Il documentario mostra le sfide tipiche dell’adolescenza, ma anche le complessità dovute all’adattamento a una nuova cultura e a un nuovo ambiente. Come hai fatto a tenere insieme questi due aspetti?
“Sebbene le ragazze affrontino molte sfide dovute al fatto di essere rifugiate e migranti che cercano di crearsi un posto nel loro nuovo Paese, non volevo concentrarmi solo su questo aspetto. Non volevo che questo definisse la loro identità in toto. Fin dall’inizio ho avuto chiaro che non volevo fare un film solo per un pubblico tedesco o europeo, che si limitasse a ‘guardare’ la vita delle ragazze, inquadrandola solo in termini di emarginazione. Volevo invece celebrare le loro voci, invitandole a essere protagoniste, e a dare forma al messaggio del film insieme a me.
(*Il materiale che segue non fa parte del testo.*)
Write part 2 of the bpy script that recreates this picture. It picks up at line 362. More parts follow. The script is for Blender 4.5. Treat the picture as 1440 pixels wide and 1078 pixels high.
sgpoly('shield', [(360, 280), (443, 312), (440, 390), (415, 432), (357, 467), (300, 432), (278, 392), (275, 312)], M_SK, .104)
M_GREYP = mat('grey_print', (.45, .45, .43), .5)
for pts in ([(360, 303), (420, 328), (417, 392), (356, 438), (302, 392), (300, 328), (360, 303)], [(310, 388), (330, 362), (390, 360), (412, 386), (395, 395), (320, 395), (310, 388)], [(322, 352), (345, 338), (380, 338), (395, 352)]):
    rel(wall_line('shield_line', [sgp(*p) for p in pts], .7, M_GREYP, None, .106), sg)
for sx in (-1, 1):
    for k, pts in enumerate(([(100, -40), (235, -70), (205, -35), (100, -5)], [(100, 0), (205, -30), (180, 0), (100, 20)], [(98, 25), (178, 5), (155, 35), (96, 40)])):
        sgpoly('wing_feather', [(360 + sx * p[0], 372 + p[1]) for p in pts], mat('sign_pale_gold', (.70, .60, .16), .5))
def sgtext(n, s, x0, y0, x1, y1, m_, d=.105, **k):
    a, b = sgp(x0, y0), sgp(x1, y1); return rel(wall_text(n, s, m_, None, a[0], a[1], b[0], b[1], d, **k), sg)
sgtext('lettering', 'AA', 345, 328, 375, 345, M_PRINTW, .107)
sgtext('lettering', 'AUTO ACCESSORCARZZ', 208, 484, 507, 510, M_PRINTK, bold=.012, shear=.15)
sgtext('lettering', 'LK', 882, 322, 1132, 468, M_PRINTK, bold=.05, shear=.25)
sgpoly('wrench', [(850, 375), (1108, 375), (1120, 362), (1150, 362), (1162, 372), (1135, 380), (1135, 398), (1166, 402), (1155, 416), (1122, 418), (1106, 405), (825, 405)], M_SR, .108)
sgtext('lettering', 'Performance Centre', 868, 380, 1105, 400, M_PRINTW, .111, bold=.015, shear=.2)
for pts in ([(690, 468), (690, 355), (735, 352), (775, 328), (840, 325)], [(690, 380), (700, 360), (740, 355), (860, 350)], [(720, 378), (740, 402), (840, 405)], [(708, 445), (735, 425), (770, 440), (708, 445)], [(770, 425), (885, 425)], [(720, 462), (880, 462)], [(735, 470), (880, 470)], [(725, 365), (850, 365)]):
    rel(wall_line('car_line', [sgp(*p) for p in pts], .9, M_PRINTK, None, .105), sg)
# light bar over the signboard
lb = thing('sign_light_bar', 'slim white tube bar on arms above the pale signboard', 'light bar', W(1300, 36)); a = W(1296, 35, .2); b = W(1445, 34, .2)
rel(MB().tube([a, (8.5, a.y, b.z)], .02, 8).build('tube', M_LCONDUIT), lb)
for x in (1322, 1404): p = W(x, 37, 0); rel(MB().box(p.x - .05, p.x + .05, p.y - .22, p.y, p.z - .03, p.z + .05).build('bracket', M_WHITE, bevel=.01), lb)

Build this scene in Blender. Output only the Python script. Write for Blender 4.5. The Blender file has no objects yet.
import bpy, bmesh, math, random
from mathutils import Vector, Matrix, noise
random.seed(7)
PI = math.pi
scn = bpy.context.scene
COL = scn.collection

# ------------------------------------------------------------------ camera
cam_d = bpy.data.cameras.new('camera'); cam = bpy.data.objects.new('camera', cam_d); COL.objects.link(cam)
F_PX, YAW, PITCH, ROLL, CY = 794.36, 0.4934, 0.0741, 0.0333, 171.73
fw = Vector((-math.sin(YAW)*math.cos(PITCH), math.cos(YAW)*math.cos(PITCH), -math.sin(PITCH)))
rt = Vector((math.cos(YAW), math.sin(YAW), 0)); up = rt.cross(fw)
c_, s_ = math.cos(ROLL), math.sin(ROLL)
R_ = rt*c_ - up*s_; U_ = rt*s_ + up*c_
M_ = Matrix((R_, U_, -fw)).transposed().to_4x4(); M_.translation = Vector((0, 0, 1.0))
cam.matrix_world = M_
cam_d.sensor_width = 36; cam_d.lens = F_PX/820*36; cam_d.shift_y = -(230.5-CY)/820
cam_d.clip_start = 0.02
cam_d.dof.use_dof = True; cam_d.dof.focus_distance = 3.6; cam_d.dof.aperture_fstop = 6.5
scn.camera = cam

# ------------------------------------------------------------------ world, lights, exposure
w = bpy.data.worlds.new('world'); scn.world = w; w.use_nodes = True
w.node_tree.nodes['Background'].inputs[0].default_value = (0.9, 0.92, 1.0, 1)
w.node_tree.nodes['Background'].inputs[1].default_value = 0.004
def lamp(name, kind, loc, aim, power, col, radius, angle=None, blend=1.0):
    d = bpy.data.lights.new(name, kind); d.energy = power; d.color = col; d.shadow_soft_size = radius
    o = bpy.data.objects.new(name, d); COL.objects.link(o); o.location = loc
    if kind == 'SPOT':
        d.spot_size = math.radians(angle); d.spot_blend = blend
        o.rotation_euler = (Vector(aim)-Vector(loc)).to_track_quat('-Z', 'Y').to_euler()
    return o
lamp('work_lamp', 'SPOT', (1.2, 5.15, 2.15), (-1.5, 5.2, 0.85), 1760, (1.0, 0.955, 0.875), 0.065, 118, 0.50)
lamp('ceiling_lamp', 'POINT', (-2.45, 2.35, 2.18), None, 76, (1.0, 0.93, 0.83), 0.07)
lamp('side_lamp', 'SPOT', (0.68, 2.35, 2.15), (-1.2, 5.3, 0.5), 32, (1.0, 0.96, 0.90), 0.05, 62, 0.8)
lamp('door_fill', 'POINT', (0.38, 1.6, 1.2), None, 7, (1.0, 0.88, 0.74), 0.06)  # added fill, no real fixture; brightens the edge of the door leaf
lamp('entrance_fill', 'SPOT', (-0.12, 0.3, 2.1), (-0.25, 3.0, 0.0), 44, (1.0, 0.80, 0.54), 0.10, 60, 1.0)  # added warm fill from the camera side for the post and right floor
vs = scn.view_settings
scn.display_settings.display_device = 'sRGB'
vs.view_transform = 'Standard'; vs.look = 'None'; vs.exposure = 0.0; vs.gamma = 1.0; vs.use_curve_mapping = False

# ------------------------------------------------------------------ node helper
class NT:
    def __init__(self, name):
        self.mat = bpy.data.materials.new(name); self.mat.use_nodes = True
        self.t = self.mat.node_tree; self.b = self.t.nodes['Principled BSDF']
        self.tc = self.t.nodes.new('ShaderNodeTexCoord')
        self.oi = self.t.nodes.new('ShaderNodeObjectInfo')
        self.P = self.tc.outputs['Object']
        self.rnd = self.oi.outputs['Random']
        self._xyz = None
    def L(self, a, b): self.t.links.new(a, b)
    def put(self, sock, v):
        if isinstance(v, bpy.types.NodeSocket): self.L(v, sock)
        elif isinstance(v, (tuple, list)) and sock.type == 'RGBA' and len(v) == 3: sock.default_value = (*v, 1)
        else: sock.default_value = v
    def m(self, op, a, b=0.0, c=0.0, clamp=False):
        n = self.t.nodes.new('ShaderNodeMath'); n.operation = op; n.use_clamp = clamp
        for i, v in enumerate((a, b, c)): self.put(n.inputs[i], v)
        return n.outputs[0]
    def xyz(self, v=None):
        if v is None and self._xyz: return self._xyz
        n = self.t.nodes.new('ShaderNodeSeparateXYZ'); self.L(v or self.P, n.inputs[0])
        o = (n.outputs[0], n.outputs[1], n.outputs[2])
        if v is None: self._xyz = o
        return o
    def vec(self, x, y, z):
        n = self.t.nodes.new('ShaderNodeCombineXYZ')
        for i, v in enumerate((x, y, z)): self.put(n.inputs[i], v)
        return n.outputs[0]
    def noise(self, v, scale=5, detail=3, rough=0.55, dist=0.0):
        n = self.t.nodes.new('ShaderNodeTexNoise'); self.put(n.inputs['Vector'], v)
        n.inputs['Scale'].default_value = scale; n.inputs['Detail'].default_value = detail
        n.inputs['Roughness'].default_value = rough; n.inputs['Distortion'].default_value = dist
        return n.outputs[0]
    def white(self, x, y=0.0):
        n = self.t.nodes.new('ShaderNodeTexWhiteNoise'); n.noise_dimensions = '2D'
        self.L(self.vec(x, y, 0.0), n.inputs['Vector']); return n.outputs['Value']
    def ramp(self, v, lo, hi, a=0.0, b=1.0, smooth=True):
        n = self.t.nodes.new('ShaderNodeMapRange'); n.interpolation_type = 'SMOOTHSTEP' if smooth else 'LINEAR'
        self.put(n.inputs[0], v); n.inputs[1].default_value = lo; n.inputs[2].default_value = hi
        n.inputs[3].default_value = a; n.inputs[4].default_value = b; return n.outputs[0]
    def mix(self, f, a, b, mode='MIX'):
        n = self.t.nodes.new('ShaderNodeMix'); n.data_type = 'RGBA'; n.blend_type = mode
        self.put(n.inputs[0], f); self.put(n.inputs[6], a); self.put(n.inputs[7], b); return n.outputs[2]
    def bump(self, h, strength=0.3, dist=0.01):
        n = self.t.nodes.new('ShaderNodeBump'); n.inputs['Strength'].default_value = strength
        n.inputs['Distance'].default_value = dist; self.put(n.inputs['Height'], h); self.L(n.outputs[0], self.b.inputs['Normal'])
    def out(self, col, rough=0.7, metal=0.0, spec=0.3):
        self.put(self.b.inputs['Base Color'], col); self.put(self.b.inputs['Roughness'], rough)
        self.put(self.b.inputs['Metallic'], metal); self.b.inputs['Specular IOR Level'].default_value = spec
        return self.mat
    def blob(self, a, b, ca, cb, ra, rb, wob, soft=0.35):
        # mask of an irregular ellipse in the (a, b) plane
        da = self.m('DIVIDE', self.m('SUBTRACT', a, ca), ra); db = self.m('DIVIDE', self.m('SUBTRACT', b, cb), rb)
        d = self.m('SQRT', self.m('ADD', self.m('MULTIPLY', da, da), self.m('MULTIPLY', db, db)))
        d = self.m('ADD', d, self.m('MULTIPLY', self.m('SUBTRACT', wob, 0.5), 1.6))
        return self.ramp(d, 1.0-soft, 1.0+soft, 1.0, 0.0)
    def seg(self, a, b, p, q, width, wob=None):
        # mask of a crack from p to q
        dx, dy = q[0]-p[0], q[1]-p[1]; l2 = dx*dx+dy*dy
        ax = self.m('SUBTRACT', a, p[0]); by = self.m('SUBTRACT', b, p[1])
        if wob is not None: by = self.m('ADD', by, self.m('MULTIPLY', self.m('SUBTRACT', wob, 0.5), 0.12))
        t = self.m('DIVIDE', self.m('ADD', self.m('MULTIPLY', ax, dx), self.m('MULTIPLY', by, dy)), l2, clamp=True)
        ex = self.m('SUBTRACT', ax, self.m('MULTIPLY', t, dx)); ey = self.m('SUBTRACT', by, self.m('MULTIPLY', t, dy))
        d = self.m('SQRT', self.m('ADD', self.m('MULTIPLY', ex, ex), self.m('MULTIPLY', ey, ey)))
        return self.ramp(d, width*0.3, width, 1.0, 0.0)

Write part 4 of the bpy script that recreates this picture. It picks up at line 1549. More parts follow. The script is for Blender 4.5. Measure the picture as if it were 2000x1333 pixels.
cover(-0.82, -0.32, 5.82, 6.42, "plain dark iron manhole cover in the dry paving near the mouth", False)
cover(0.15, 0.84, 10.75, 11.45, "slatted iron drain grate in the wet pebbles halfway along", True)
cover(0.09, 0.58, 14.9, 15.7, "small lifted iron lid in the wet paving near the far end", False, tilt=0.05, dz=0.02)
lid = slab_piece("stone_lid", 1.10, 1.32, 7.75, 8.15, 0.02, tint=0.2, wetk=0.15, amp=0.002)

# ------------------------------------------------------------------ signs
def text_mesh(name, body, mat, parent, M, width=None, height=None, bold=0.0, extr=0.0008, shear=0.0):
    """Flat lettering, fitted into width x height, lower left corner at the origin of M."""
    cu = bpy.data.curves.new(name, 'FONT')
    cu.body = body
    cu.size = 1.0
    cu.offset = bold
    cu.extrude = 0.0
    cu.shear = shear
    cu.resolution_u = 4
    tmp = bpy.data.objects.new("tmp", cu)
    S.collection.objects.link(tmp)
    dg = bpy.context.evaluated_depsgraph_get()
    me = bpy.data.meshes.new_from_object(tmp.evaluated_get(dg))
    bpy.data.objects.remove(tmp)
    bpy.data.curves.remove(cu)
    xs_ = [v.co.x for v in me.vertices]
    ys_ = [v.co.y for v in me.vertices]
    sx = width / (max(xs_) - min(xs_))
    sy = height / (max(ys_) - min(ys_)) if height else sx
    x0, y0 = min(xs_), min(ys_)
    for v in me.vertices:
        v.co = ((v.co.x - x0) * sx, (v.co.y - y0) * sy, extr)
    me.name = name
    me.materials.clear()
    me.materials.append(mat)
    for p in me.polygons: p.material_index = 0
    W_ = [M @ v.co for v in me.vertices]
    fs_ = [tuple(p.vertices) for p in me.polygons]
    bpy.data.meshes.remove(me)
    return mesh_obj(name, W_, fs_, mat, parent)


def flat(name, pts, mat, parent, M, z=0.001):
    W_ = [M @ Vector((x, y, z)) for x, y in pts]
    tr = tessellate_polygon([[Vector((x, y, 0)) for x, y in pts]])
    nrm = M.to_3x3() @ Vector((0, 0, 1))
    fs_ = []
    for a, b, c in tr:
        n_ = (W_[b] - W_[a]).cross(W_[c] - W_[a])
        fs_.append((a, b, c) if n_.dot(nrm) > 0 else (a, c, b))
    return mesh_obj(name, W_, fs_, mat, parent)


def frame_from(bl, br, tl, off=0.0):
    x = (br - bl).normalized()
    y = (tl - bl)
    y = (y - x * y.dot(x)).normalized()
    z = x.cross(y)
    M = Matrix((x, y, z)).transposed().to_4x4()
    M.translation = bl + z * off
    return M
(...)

Questo approccio mi ha permesso di presentare le loro esperienze quotidiane di adolescenti, accanto alle complessità dell’adattamento a una nuova cultura, creando una narrazione più ricca di sfumature”.
In Italia si dice che “l’unione fa la forza”. Nel film, queste ragazze sembrano superare insieme difficoltà come la migrazione, l’adattamento culturale e la pressione esterna all’assimilazione. Perché è importante superare la solitudine ed essere unite?
“In fondo, Tell them about us parla di amicizia e comunità, mostrando come la gioia e il semplice atto di sognare possano servire come potenti forme di resistenza. Incontrandosi, le ragazze condividono le loro esperienze, si supportano l’un l’altra e costruiscono un senso di appartenenza nel loro nuovo ambiente, rafforzando la resilienza e la speranza. Quello che era iniziato come una serie di laboratori si è evoluto in un processo di narrazione collaborativa, come forma di guarigione collettiva e di empowerment. Questo viaggio ci ha permesso di trovare connessioni più profonde e di ritrarre vite che spesso vengono semplificate e vittimizzate. Per me, il motto ‘l’unione fa la forza’ nel cinema è una testimonianza del potere delle storie condivise, un viaggio di scoperta sia per i partecipanti che per me stessa”.
Quali sono le principali speranze, sogni e paure di queste ragazze? Come immaginano il loro futuro?
“C’è una parte del film che mi tocca profondamente. In uno dei workshop, Zahraa risponde alla domanda su dove si vede tra qualche anno: parla del desiderio di vivere in uno spazio tutto suo, con un’amaca, un gatto e magari il ragazzo dei suoi sogni. Conclude dicendo che vuole solo una vita semplice e felice. È un passaggio che riflette le speranze e i sogni di tutte le ragazze: tutte vogliono vivere una vita dettando loro le regole, e mantenendo la loro integrità e il loro senso di appartenenza. Di fatto, vogliono semplicemente una vita stabile e appagante, dove poter perseguire le proprie passioni, costruire relazioni significative e sentirsi sicure. I loro sogni sono ancorati al desiderio di un’esistenza serena e autodeterminata”.